**EXERCISE PROMPT**
Word for word, restate the lines from the start of the data below through the line containing "lap_wall(sd, GZ, zr, 0.0955, lambda".

-- DATASET CONTENT start --

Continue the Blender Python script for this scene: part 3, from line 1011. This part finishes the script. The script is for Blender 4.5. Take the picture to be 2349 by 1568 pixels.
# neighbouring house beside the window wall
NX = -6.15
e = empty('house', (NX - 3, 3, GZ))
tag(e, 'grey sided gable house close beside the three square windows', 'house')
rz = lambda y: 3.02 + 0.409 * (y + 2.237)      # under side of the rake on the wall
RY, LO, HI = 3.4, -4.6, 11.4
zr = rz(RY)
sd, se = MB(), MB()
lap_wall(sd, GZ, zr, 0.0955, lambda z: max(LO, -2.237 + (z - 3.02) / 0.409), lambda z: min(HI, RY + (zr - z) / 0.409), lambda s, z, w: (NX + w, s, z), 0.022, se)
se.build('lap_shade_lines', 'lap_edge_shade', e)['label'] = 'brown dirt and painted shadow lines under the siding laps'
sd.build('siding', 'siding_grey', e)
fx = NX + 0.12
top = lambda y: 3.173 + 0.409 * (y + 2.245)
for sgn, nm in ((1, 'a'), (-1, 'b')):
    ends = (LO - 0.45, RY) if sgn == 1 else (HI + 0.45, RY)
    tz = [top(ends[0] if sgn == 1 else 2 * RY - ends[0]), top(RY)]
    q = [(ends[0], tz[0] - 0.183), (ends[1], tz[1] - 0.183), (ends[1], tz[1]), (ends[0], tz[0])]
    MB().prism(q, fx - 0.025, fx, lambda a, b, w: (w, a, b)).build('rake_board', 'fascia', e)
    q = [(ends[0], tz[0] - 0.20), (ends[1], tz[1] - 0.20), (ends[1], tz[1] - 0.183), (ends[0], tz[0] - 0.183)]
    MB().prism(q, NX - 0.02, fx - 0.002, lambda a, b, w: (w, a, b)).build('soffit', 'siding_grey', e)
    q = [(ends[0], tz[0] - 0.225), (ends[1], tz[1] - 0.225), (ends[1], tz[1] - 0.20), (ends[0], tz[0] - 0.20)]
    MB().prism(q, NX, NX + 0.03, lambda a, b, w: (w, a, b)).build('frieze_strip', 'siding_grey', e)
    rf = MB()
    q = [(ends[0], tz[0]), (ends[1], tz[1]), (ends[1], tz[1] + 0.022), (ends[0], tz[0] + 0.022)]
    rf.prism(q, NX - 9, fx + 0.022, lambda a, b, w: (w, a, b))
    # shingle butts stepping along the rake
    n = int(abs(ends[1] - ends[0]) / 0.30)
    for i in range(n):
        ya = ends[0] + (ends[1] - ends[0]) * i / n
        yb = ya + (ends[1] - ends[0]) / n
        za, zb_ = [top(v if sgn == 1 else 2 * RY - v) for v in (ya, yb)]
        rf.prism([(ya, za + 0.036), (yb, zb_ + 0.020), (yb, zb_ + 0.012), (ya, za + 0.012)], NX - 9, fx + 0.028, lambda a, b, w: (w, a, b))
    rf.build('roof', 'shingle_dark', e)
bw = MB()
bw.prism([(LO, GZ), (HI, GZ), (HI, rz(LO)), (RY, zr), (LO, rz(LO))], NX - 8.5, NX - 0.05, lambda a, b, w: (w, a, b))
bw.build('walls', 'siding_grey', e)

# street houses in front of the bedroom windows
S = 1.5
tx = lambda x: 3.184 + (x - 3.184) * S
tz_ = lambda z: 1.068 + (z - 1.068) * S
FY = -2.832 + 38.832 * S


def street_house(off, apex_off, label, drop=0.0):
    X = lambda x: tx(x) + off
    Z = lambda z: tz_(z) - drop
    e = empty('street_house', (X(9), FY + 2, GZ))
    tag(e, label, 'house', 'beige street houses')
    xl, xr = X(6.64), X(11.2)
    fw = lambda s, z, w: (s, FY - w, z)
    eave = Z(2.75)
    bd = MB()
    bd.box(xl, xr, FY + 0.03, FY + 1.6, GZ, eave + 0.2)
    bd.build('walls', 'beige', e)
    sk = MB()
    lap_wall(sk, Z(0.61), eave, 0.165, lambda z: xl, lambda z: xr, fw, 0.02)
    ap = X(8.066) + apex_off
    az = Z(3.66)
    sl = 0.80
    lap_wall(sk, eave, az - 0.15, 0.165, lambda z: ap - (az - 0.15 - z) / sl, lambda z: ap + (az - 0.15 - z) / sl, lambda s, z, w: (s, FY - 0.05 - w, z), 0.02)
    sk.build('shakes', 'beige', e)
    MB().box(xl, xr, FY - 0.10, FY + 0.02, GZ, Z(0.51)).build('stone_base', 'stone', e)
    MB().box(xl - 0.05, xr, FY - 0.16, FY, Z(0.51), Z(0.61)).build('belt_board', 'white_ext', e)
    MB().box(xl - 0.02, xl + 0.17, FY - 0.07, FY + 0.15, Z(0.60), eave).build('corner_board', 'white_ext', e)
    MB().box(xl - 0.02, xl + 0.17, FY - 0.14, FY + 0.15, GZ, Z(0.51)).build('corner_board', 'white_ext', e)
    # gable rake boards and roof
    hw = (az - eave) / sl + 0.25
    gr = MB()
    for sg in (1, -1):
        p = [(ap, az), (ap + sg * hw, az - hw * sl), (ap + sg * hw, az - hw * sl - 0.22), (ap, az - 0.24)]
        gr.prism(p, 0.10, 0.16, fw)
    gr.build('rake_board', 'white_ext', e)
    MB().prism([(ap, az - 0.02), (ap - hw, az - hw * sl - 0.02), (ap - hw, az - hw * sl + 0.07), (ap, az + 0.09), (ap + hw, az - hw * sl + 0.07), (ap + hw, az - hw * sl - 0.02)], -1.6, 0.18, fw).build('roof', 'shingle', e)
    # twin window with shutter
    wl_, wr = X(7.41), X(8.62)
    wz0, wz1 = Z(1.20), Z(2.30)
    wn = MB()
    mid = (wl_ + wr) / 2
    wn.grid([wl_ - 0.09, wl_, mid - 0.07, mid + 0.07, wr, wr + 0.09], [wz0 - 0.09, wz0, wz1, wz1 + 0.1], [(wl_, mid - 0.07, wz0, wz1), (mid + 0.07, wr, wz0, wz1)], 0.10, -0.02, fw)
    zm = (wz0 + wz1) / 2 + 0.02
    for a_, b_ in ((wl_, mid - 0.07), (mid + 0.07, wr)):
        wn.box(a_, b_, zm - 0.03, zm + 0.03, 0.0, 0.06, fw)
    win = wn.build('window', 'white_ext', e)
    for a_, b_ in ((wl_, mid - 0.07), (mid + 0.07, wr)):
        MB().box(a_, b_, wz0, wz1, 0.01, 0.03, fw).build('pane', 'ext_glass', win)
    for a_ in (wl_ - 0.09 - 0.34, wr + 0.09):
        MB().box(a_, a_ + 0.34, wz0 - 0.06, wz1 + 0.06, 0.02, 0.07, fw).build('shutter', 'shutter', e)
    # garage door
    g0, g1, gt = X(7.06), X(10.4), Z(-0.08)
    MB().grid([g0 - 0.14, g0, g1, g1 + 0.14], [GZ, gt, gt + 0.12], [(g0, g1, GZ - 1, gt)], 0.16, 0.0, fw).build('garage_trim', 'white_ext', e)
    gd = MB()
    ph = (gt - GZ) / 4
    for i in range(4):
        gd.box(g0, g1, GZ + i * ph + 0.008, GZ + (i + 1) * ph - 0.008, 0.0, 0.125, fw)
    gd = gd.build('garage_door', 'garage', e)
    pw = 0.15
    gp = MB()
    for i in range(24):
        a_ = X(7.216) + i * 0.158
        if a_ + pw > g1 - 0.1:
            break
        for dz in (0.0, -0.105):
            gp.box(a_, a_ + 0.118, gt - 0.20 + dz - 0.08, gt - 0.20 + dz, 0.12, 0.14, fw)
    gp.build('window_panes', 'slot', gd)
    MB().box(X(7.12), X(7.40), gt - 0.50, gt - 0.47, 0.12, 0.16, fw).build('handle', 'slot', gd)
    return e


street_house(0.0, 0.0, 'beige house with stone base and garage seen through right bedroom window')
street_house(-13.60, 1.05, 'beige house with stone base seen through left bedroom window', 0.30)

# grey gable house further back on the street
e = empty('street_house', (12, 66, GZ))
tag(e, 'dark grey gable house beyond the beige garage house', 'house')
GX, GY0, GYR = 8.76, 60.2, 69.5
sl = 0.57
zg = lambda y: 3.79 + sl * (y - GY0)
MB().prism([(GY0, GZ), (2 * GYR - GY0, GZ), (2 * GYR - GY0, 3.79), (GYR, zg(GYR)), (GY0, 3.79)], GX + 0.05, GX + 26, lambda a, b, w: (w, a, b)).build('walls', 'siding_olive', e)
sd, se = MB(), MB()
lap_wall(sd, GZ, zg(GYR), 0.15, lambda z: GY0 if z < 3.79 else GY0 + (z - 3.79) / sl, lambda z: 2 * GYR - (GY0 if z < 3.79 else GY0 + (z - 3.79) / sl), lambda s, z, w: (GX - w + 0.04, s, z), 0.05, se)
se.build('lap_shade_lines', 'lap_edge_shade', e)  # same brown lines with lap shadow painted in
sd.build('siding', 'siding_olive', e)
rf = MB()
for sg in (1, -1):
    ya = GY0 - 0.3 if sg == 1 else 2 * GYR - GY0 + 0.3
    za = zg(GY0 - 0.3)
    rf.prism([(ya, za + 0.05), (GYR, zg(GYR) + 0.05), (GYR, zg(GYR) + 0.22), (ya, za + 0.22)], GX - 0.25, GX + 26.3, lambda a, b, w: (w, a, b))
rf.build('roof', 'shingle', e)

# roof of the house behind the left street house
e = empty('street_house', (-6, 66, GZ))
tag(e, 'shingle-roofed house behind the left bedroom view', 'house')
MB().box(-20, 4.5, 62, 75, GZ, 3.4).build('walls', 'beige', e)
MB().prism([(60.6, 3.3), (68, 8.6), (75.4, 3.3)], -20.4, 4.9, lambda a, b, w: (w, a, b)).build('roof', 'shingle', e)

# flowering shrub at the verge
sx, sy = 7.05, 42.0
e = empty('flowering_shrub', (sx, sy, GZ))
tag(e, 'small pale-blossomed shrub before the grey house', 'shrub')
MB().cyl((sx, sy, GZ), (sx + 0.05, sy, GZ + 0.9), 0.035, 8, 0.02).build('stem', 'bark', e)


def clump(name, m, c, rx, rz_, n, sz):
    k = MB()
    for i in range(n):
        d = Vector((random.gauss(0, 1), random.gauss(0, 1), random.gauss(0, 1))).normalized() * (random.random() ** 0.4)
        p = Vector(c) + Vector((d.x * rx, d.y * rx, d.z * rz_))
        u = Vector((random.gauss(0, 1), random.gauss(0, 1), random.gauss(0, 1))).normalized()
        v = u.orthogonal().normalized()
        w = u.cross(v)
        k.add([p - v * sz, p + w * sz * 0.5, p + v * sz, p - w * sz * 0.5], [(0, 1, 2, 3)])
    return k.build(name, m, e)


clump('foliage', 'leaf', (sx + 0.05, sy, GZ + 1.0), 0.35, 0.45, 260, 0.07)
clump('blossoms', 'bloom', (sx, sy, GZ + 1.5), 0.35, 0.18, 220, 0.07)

-- DATASET CONTENT end --

**REPLY TO THE EXERCISE**
Continue the Blender Python script for this scene: part 3, from line 1011. This part finishes the script. The script is for Blender 4.5. Take the picture to be 2349 by 1568 pixels.
# neighbouring house beside the window wall
NX = -6.15
e = empty('house', (NX - 3, 3, GZ))
tag(e, 'grey sided gable house close beside the three square windows', 'house')
rz = lambda y: 3.02 + 0.409 * (y + 2.237)      # under side of the rake on the wall
RY, LO, HI = 3.4, -4.6, 11.4
zr = rz(RY)
sd, se = MB(), MB()
lap_wall(sd, GZ, zr, 0.0955, lambda z: max(LO, -2.237 + (z - 3.02) / 0.409), lambda z: min(HI, RY + (zr - z) / 0.409), lambda s, z, w: (NX + w, s, z), 0.022, se)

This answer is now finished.